Reformed Resurgence: The New Calvinist Movement and the Battle Over American Evangelicalism (under contract with Oxford University Press)

Calvinism has long been of interest to social scientists as a strict, early-modern theological system that eventually facilitated the rise of modern capitalism, radical politics, and state power. This book turns the lens on Calvinism more directly, examining and explaining the increasing prominence of Calvinism in American Evangelicalism today. This "New Calvinist" or "Neo-Reformed" movement has garnered nationwide attention in recent years as an influential Christian trend that runs counter to advanced-modern sensibilities of self-determination, relativistic tolerance, and egalitarianism. This book explains how pastors, seminary professors, and other Calvinist leaders use and engage with elements of post-modern culture to position themselves strategically relative to the rest of American Evangelicalism, and how this serves to advance their distinctive early-modern worldview. Drawing from the sociology of culture, religion, movements, and organizations—and highlighting issues of power, conflict, ideology, strategy, gender, and more—this project develops a new, field-theoretic model of religious strength. The findings indicate religious vitality is less at the mercy of the external forces of advanced modernity than it is an outworking of its leaders’ strategic efforts. But ironically, as Calvinism experiences a resurgence in its field, American Evangelicalism has turned in on itself such that the strength of one religious tribe ultimately comes at the cost of the increasing weakness and incoherence of the Evangelical field as a whole.

“Structural Overlap and the Management of Cultural Marginality: The Case of Calvinist Hip-Hop.” American Journal of Cultural Sociology 4(1): 68-106.

This study explains four ways cultural marginality is managed when it comes to the issue of cultural production, both by the producers themselves and by field-specific cultural authorities. To do so, it revives the prewar concepts of “the marginal man” and “marginal culture” and reframes them in terms of overlapping social structures. As a case of this general phenomenon, this project investigates the public discourse and performances of 22 Calvinist hip-hop artists affiliated with five independent start-up record labels, showing how they navigate their place on the margins of both mainstream American hip-hop and their own conservative religious movement (i.e., the New Calvinism). The findings specify four causal mechanisms for the management of marginality. The first two pertain to the ways cultural authorities approach marginal artists as object, namely: authorities function as gatekeepers who grant moral acceptability upon the marginal product and who conspicuously display the marginal product and its producers in order to demonstrate their own commitments to diversity and inclusion. The second two mechanisms speak to the ways marginal artists, as subjects, manage their own marginality, namely: these artists draw symbolic boundaries to avoid being pigeonholed and they insist upon the unity of their self-understandings to foster authenticity. The article ends by discussing how this work contributes to the sociology of religion, sociological theory, and cultural sociology. The data are from publicly available online discourse.

A Realist Theory of Culture and Cultural Things — In Search of Coherence (currently under review)

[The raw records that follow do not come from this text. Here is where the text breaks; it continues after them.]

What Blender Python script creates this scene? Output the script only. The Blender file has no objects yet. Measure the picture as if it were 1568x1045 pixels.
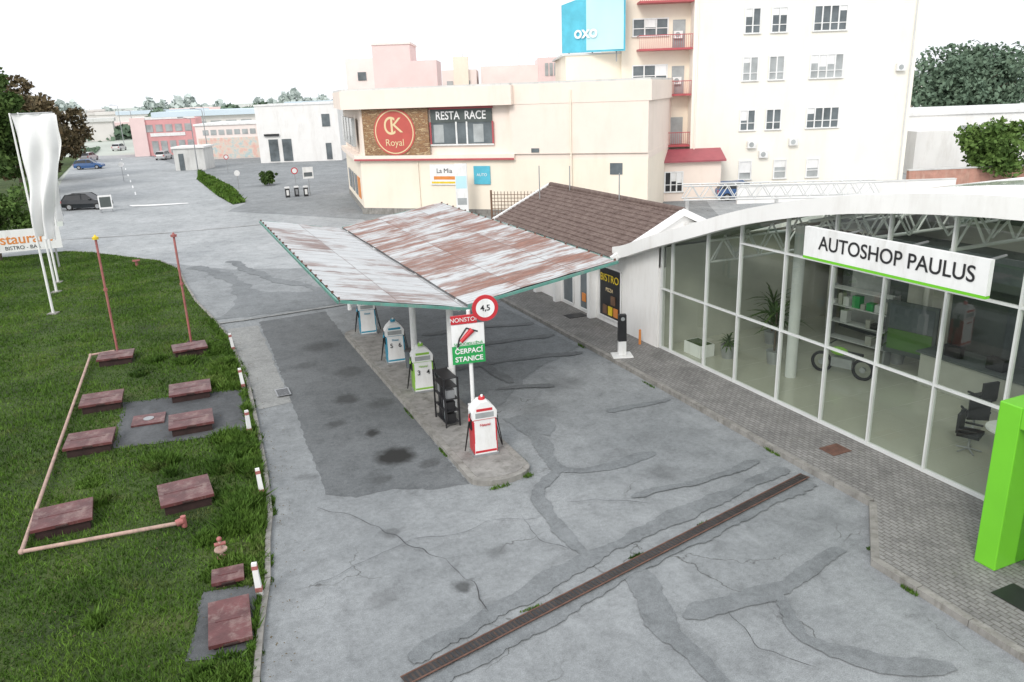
import bpy, bmesh, math, random
import numpy as np
from mathutils import Vector, Matrix, Euler
random.seed(7); rng=np.random.default_rng(7)
R=math.radians
COL=bpy.context.scene.collection

# ------------------------------------------------------------------ materials
def nodes_of(name):
    m=bpy.data.materials.new(name); m.use_nodes=True
    nt=m.node_tree; b=nt.nodes['Principled BSDF']
    return m,nt,b
def N(nt,t,**k):
    n=nt.nodes.new(t)
    for a,v in k.items(): setattr(n,a,v)
    return n
def coords(nt,scale=(1,1,1),rot=(0,0,0),src='Object'):
    tc=N(nt,'ShaderNodeTexCoord'); mp=N(nt,'ShaderNodeMapping')
    mp.inputs['Scale'].default_value=scale; mp.inputs['Rotation'].default_value=rot
    nt.links.new(tc.outputs[src],mp.inputs[0]); return mp.outputs[0]
def noise(nt,vec,scale,detail=4,rough=.55,dist=0):
    n=N(nt,'ShaderNodeTexNoise'); n.inputs['Scale'].default_value=scale
    n.inputs['Detail'].default_value=detail; n.inputs['Roughness'].default_value=rough
    n.inputs['Distortion'].default_value=dist
    nt.links.new(vec,n.inputs['Vector']); return n.outputs['Fac']
def ramp(nt,fac,stops):
    r=N(nt,'ShaderNodeValToRGB'); e=r.color_ramp.elements
    while len(e)<len(stops): e.new(0.5)
    for i,(p,c) in enumerate(stops):
        e[i].position=p; e[i].color=(c[0],c[1],c[2],1) if hasattr(c,'__len__') else (c,c,c,1)
    nt.links.new(fac,r.inputs[0]); return r.outputs[0]
def mix(nt,fac,a,b,mode='MIX'):
    m=N(nt,'ShaderNodeMix',data_type='RGBA',blend_type=mode)
    if isinstance(fac,(int,float)): m.inputs[0].default_value=fac
    else: nt.links.new(fac,m.inputs[0])
    for i,x in ((6,a),(7,b)):
        if hasattr(x,'links'): nt.links.new(x,m.inputs[i])
        else: m.inputs[i].default_value=(x[0],x[1],x[2],1)
    return m.outputs[2]
def mth(nt,op,a,b=None):
    n=N(nt,'ShaderNodeMath',operation=op)
    for i,x in enumerate((a,b)):
        if x is None: continue
        if isinstance(x,(int,float)): n.inputs[i].default_value=x
        else: nt.links.new(x,n.inputs[i])
    return n.outputs[0]
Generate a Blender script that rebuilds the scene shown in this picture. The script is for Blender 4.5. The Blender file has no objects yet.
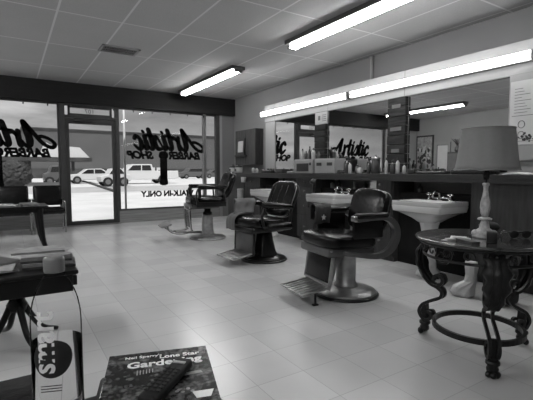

American sociology remains mired in longstanding conceptual difficulties on the concept of culture. In an effort to achieve greater conceptual rigor and precision, in this paper “culture” is defined narrowly as the relatively enduring, emergently supra-personal significance and meanings of things. Turning more broadly toward “things,” a “cultural thing” is defined as any entity, whether material or nonmaterial, that multiple persons ascribe shared significance to—and for which this shared significance analytically “works back” in order to constitute at least partially what that thing even is. Examples of cultural things include physical cultural objects, cultural practices, declarative cultural knowledge, and (usually nondeclarative) cultural skills, habits, and dispositions—none of which are culture “proper.” Culture is then theorized as multilayered, vast, and an unavoidable outflow of human nature. The paper concludes by specifying several of culture’s causal capacities and affordances as well as the implications of this conception of culture for future social research and theorizing.